Batteries ‘as big as you want’? Research offers clues

Source: By Parker M. Shea, E&E News reporter • Posted: Tuesday, March 3, 2020

Scientists are one step closer to understanding why organic flow batteries — touted as a potential bridge to utility-scale energy storage — break down so quickly.

Researchers at the University of Cambridge have for the first time applied magnetic resonance imaging to view the inner chemical workings of redox flow batteries, an alternative to the older lithium-ion technology that currently dominates the battery storage market. The process could be used to better understand and extend the technology’s life span, according to a paper published yesterday in Nature.

“Redox flow batteries are useful because you can make them as big as you want. Normally, if you have a battery, its energy density is contained by how big the box is that it’s contained in,” said Cambridge professor Clare Grey, who leads the research group behind the paper.

Lithium batteries face trouble at large scales due to flammability and other problems (Climatewire, Jan. 29). Redox flow technology, by contrast, is “inherently scalable,” Grey said — but the batteries deteriorate too fast to be useful.

Using its new tools for near real-time visibility, Grey’s team found that by charging redox flow batteries at a lower voltage, it’s possible to slow the decay of critical compounds.

“Since the organic molecules tend to break down quickly, it means that most batteries using them as electrolytes won’t last very long, making them unsuitable for commercial applications,” said Cambridge professor Evan Wenbo Zhao, who was the paper’s lead author. “While we’ve known this for a while, what we haven’t always understood is why this is happening.”

Zhao’s findings are one of many recent advancements that bring redox flow batteries closer to large-scale viability. Market analysts, however, are skeptical the technology could dethrone lithium-ion batteries, which accounted for up to 95% of the global stationary energy storage technology market in 2018, according to Wood Mackenzie.

The market analysis firm attributes this success to lithium-ion’s pervasiveness across scales ranging from electronic cigarettes to electric vehicles to solar farms. The last 10 years saw the cost of lithium-ion batteries drop by 85%, according to Wood Mackenzie, and the firm said it expects prices will continue to drop an average of 9% per year until 2026.

But lithium-ion storage has its limits.

“While well suited to help with second-to-second system balancing, renewables ramping, and providing peak power services, for longer storage durations, we’re going to need more than lithium-ion technologies,” Rory McCarthy, Wood Mackenzie’s principal analyst for energy storage, wrote last year.

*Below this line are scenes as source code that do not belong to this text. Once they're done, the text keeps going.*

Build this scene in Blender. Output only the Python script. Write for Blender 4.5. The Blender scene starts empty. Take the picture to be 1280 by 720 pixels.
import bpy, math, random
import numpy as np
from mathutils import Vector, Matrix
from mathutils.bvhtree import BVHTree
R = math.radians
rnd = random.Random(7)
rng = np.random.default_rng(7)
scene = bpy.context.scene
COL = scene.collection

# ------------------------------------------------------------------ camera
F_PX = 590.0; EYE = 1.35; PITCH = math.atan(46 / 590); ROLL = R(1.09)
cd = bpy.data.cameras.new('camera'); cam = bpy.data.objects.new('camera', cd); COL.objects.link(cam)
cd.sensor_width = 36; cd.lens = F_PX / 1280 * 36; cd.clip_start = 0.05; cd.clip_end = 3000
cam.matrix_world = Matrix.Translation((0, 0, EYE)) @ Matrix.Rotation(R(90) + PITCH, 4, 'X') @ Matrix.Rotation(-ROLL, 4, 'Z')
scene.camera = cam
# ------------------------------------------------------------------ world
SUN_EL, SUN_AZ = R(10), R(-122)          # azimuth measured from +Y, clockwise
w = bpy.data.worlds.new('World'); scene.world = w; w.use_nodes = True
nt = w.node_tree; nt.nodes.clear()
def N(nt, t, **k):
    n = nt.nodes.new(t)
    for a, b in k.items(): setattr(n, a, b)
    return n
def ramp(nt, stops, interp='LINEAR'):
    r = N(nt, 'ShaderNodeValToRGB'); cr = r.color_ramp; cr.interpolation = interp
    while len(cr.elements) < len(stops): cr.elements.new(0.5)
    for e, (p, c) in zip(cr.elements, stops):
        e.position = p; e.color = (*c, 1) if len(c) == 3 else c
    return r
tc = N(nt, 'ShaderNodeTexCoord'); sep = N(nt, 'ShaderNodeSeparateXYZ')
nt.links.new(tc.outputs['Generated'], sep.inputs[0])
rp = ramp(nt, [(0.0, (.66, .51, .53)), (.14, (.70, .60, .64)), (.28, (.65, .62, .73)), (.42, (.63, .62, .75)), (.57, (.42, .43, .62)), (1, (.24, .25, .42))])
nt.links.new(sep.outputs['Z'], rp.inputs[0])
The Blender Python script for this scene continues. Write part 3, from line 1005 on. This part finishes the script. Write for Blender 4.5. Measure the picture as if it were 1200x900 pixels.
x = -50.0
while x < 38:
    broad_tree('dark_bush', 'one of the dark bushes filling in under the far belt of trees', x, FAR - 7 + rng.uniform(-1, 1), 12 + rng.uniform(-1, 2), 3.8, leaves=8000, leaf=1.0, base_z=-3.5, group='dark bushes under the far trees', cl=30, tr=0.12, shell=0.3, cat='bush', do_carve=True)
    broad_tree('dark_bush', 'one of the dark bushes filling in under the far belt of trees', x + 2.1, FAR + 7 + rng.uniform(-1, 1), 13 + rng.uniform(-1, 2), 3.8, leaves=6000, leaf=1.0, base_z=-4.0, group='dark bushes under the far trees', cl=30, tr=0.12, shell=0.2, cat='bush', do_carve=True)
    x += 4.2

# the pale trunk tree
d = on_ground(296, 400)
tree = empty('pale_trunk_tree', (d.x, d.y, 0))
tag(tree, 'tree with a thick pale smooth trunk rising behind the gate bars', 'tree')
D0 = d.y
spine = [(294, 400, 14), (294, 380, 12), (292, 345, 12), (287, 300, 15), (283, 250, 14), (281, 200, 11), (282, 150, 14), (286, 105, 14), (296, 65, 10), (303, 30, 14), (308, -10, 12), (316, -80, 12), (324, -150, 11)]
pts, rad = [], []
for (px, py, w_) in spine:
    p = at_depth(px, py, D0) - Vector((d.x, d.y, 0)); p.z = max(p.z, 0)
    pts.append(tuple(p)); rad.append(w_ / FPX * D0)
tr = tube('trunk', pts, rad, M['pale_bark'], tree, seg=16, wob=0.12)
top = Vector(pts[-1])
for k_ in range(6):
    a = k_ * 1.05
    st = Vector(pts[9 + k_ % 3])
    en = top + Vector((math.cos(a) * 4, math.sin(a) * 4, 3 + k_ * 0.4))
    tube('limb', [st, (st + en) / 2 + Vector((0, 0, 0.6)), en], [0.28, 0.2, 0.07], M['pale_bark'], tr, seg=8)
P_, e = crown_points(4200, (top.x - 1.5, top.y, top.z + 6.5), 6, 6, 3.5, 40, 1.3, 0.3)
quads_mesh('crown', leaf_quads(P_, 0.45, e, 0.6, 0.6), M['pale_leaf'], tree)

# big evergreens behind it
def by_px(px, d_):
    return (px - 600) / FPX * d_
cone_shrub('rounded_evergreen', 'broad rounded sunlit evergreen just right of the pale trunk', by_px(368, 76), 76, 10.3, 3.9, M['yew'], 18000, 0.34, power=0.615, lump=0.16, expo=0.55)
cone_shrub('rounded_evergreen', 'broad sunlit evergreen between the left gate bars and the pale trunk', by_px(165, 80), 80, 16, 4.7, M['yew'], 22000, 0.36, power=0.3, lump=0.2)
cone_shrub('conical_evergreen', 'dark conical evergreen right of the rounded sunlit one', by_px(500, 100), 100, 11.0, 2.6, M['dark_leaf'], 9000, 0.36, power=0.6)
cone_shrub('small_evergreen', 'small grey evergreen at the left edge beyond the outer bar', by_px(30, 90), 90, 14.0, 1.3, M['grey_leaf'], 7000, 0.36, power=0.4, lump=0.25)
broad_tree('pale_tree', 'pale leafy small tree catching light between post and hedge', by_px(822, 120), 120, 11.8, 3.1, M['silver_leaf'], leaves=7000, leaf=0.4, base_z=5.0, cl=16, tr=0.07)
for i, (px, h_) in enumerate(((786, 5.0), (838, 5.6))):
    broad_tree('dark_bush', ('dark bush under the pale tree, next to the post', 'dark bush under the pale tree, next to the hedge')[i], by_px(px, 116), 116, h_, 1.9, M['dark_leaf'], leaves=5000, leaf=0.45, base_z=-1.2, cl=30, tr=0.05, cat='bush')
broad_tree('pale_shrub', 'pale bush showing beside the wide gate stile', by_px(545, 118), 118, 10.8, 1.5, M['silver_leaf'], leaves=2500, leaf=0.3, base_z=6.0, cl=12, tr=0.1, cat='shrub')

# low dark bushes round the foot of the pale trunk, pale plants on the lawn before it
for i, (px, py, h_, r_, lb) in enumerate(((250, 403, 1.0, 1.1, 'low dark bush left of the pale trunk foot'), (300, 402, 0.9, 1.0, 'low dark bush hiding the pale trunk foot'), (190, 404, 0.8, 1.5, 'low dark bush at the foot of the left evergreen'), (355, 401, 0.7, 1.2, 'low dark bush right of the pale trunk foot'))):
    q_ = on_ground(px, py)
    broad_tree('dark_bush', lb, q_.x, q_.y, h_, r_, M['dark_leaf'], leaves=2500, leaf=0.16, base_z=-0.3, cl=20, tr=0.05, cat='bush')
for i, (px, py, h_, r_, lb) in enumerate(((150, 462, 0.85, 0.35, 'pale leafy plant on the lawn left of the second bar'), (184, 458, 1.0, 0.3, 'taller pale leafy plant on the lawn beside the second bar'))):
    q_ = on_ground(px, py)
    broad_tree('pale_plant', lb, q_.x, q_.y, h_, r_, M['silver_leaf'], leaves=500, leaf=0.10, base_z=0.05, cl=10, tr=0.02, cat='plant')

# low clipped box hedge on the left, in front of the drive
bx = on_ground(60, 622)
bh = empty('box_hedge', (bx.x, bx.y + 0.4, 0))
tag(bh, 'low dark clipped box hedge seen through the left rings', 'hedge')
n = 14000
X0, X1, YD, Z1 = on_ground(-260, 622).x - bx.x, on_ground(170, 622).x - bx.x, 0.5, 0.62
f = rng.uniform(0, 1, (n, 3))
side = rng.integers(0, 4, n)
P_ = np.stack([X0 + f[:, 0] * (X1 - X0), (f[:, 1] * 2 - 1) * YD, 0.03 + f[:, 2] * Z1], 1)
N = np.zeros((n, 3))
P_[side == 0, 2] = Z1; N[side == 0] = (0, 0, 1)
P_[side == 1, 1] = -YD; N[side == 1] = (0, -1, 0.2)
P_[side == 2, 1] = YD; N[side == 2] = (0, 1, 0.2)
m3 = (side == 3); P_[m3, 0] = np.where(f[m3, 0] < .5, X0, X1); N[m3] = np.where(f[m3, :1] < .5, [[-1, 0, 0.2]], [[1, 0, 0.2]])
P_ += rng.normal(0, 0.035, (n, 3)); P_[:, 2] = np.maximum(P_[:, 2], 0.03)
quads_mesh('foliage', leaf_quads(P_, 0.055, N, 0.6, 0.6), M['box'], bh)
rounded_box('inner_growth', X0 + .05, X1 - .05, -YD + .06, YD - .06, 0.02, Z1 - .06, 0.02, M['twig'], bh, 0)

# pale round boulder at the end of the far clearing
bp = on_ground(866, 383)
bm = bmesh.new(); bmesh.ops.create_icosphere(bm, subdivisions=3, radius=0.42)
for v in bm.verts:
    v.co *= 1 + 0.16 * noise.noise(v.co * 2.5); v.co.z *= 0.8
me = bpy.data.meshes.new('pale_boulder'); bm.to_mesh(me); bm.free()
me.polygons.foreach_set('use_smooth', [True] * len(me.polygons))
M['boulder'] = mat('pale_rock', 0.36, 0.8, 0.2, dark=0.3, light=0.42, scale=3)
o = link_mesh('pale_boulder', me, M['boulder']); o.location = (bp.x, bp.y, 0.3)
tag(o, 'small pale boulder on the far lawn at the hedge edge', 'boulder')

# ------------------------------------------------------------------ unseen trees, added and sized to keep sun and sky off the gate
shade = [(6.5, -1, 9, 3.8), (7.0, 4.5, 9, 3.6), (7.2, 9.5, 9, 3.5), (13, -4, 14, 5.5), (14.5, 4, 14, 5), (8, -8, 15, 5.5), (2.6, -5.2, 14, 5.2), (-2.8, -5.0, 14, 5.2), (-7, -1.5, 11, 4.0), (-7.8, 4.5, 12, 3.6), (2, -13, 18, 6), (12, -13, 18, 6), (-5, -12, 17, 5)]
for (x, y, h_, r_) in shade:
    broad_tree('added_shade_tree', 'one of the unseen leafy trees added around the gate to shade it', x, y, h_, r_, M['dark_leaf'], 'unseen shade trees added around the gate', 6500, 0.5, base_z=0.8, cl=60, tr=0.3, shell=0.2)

Grey said that although redox flow batteries can’t yet compete with lithium-ion, they will have to become viable in the future as demand for long-term storage grows. She sees her team’s work in the fundamental science of the batteries as a crucial first step toward making the necessary technological progress possible.

“The challenge for academics like me is: How do we come up with the massive electric storage?” she said. “We need something that is inherently bigger, and lithium-ion is not going to be suited for that. Ultimately, we’re going to have to do it with some kind of chemical storage. And [redox flow battery technology] is one option.”